There is as much difference in the characters of sharks as among other animals or men. Some are timid and sluggish, moving as though too lazy to seek their food; and there is little doubt that such would never attack man. Others, on the contrary, dash through the water as a pike would seize its prey, and refuse or fear nothing. There is likewise a striking distinction in the habits of crocodiles; those that inhabit rivers being far more destructive and fearless than those that infest the tanks. The natives hold the former in great terror, while with the latter they run risks which are sometimes fatal.
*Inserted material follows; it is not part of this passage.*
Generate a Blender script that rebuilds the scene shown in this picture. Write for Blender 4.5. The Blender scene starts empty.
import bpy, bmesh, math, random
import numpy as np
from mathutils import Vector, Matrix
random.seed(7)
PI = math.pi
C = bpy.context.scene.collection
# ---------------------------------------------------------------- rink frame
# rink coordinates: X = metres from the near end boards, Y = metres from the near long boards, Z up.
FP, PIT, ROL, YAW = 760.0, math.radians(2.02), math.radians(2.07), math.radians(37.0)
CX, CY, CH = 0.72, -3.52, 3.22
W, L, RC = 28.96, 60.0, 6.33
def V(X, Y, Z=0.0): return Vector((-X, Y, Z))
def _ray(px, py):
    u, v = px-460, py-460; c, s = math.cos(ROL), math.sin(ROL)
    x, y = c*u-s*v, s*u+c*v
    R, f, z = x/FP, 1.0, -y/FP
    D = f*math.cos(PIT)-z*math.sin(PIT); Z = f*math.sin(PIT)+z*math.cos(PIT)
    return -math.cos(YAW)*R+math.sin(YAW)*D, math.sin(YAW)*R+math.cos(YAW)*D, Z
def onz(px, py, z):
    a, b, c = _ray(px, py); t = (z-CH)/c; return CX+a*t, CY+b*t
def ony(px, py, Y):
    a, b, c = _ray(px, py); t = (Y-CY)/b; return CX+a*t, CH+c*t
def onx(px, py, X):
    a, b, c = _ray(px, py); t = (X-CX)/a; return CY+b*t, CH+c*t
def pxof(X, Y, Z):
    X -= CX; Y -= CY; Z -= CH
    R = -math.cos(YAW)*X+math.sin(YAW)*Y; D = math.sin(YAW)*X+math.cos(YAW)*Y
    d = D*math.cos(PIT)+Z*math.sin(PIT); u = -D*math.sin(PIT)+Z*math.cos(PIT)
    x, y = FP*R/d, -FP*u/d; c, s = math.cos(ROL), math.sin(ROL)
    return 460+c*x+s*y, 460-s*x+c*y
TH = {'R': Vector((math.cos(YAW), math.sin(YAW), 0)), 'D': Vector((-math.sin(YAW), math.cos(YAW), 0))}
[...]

I recollect a large river in the southeast of Ceylon, which so abounds with ferocious crocodiles that the natives would not enter the water in depths above the knees, and even this they objected to, unless necessity compelled them to cross the river. I was encamped on the banks for some little time, and the natives took the trouble to warn me especially not to enter; and, as proof of the danger, they showed me a spot where three men had been devoured in the course of one year, all three of whom are supposed to have ministered to the appetite of the same crocodile.
Few reptiles are more disgusting in appearance than these brutes; but, nevertheless, their utility counterbalances their bad qualities, as they cleanse the water from all impurities. So numerous are they that their heads may be seen in fives and tens together, floating at the top of the water like rough corks; and at about five P.M. they bask on the shore close to the margin of the shore ready to scuttle in on the shortest notice. They are then particularly on the alert, and it is a most difficult thing to stalk them, so as to get near enough to make a certain shot. This is not bad amusement when no other sport can be had. Around the margin of a lake, in a large plain far in the distance, may be seen a distinct line upon the short grass like the fallen trunk of a tree. As there are no trees at hand, this must necessarily be a crocodile. Seldom can the best hand at stalking then get within eighty yards of him before he lifts his scaly head, and, listening for a second, plunges off the bank.